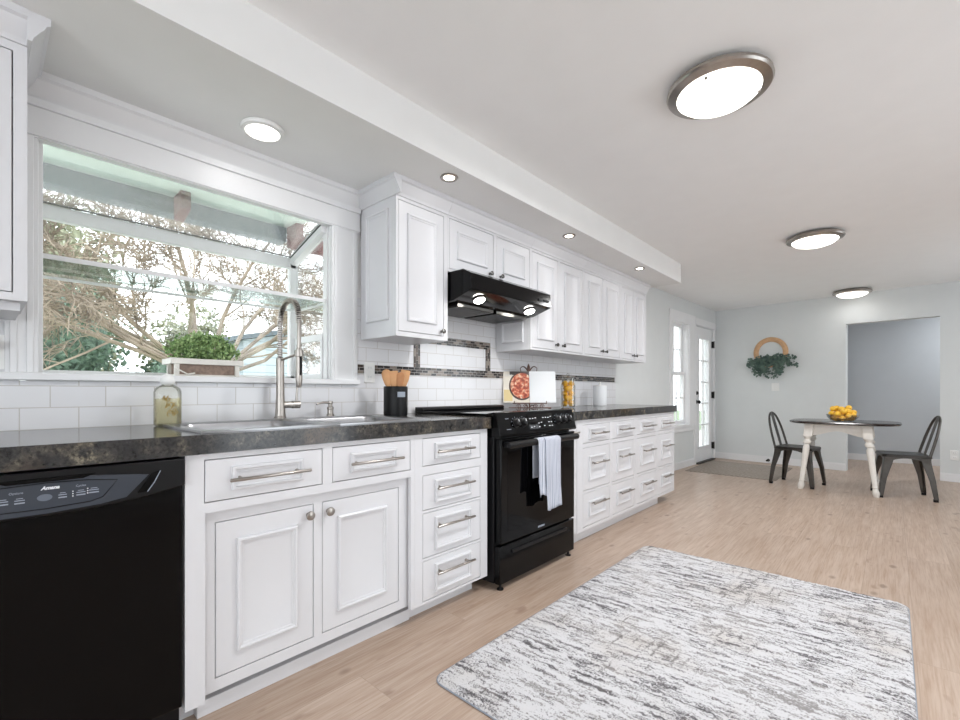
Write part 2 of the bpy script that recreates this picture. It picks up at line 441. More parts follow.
M['mustard'] = mat('printed_mustard_corner', (228,206,150), .4)
M['coverband'] = mat('printed_dark_band', (78,72,70), .4)
M['soap'] = glass('soap_liquid', (.96,.93,.78), .6, .25, (.9,.84,.6))
M['soapglass'] = glass('soap_bottle_plastic', (.96,.96,.93), .8, .08)
M['gold'] = mat('gold_script_print', (150,120,48), .4, .3)
M['brownred'] = mat('dark_red_plastic', (92,40,44), .4)
M['copper'] = mat('wrought_bronze', (110,84,76), .45, .7, var=.2)
M['roof'] = mat('grey_roof_shingle', (150,142,136), .8, var=.1)
M['dark'] = mat('dark_gap', (12,12,12), .8)

# ------------------------------------------------------------------ the room
CEIL = 2.33; ZS = 2.14
WX = ((0,0,0), (0,1,0), (0,0,1), (1,0,0))                    # kitchen wall frame: u = y, w = z, n = x
def frame2(p0, p1):
    d = Vector((p1[0]-p0[0], p1[1]-p0[1], 0)).normalized()
    return ((p0[0], p0[1], 0), tuple(d), (0,0,1), (d.y, -d.x, 0))
DW = frame2((0,4.6), (.13,7.88)); FW = frame2((.13,7.88), (2.7,7.62))
def at(fr, u, w, n=0):
    return tuple(Vector(fr[0])+Vector(fr[1])*u+Vector(fr[2])*w+Vector(fr[3])*n)

struct('floor', MB().box(-.14,-2.65,-.12, 4.35,9.25,0), M['floor'], 'light oak plank floor running through kitchen and dining area', 'floor')
struct('ceiling', MB().box(-.14,-2.65,CEIL, 4.35,9.25,CEIL+.12), M['ceil'], 'smooth off-white ceiling above kitchen and dining area', 'ceiling')
struct('wall_left', MB().plate(WX, -2.5,4.6, 0,CEIL, -.12,0, [(.095,1.305,1.06,2.03)]), M['wallw'], 'white kitchen wall behind the long run of cabinets', 'wall')
struct('wall_left', MB().plate(DW, 0,3.4, 0,CEIL, -.12,0, [(1.541,2.12,.585,2.0),(2.372,3.125,-.01,2.012)]), M['wallg'], 'grey dining wall holding the glazed door and tall window', 'wall')
struct('wall_far', MB().plate(FW, 0,4.3, 0,CEIL, -.12,0, [(1.636,2.512,-.01,1.945)]), M['wallg'], 'pale grey end wall with wreath and open doorway', 'wall')
struct('wall_alcove', MB().box(.3,9.11,0, 4.3,9.2,CEIL), M['wallb'], 'blue grey hallway wall seen through the open doorway', 'wall')
struct('wall_alcove', MB().box(.9,8.0,0, 1.0,9.11,CEIL), M['wallb'], 'short hallway side wall beyond the doorway', 'wall')
struct('wall_right', MB().plate(((4.2,0,0),(0,1,0),(0,0,1),(-1,0,0)), -2.5,9.2, 0,CEIL, -.12,0, [(-2.3,-.7,.1,2.2),(1.6,3.2,.1,2.2),(5.3,6.9,.7,2.1)]), M['wallw'], 'white side wall opposite the cabinets, outside the view', 'wall')
struct('wall_back', MB().plate(((0,-2.5,0),(1,0,0),(0,0,1),(0,1,0)), -.12,4.32, 0,CEIL, -.12,0, [(.8,3.6,.25,2.25)]), M['wallw'], 'white wall behind the photographer, outside the view', 'wall')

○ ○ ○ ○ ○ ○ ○

▸ The task
Make an exact copy of the listing above. Do not include the pictures.

▸ Final result
Write part 2 of the bpy script that recreates this picture. It picks up at line 441. More parts follow.
M['mustard'] = mat('printed_mustard_corner', (228,206,150), .4)
M['coverband'] = mat('printed_dark_band', (78,72,70), .4)
M['soap'] = glass('soap_liquid', (.96,.93,.78), .6, .25, (.9,.84,.6))
M['soapglass'] = glass('soap_bottle_plastic', (.96,.96,.93), .8, .08)
M['gold'] = mat('gold_script_print', (150,120,48), .4, .3)
M['brownred'] = mat('dark_red_plastic', (92,40,44), .4)
M['copper'] = mat('wrought_bronze', (110,84,76), .45, .7, var=.2)
M['roof'] = mat('grey_roof_shingle', (150,142,136), .8, var=.1)
M['dark'] = mat('dark_gap', (12,12,12), .8)

# ------------------------------------------------------------------ the room
CEIL = 2.33; ZS = 2.14
WX = ((0,0,0), (0,1,0), (0,0,1), (1,0,0))                    # kitchen wall frame: u = y, w = z, n = x
def frame2(p0, p1):
    d = Vector((p1[0]-p0[0], p1[1]-p0[1], 0)).normalized()
    return ((p0[0], p0[1], 0), tuple(d), (0,0,1), (d.y, -d.x, 0))
DW = frame2((0,4.6), (.13,7.88)); FW = frame2((.13,7.88), (2.7,7.62))
def at(fr, u, w, n=0):
    return tuple(Vector(fr[0])+Vector(fr[1])*u+Vector(fr[2])*w+Vector(fr[3])*n)

struct('floor', MB().box(-.14,-2.65,-.12, 4.35,9.25,0), M['floor'], 'light oak plank floor running through kitchen and dining area', 'floor')
struct('ceiling', MB().box(-.14,-2.65,CEIL, 4.35,9.25,CEIL+.12), M['ceil'], 'smooth off-white ceiling above kitchen and dining area', 'ceiling')
struct('wall_left', MB().plate(WX, -2.5,4.6, 0,CEIL, -.12,0, [(.095,1.305,1.06,2.03)]), M['wallw'], 'white kitchen wall behind the long run of cabinets', 'wall')
struct('wall_left', MB().plate(DW, 0,3.4, 0,CEIL, -.12,0, [(1.541,2.12,.585,2.0),(2.372,3.125,-.01,2.012)]), M['wallg'], 'grey dining wall holding the glazed door and tall window', 'wall')
struct('wall_far', MB().plate(FW, 0,4.3, 0,CEIL, -.12,0, [(1.636,2.512,-.01,1.945)]), M['wallg'], 'pale grey end wall with wreath and open doorway', 'wall')
struct('wall_alcove', MB().box(.3,9.11,0, 4.3,9.2,CEIL), M['wallb'], 'blue grey hallway wall seen through the open doorway', 'wall')
struct('wall_alcove', MB().box(.9,8.0,0, 1.0,9.11,CEIL), M['wallb'], 'short hallway side wall beyond the doorway', 'wall')
struct('wall_right', MB().plate(((4.2,0,0),(0,1,0),(0,0,1),(-1,0,0)), -2.5,9.2, 0,CEIL, -.12,0, [(-2.3,-.7,.1,2.2),(1.6,3.2,.1,2.2),(5.3,6.9,.7,2.1)]), M['wallw'], 'white side wall opposite the cabinets, outside the view', 'wall')
struct('wall_back', MB().plate(((0,-2.5,0),(1,0,0),(0,0,1),(0,1,0)), -.12,4.32, 0,CEIL, -.12,0, [(.8,3.6,.25,2.25)]), M['wallw'], 'white wall behind the photographer, outside the view', 'wall')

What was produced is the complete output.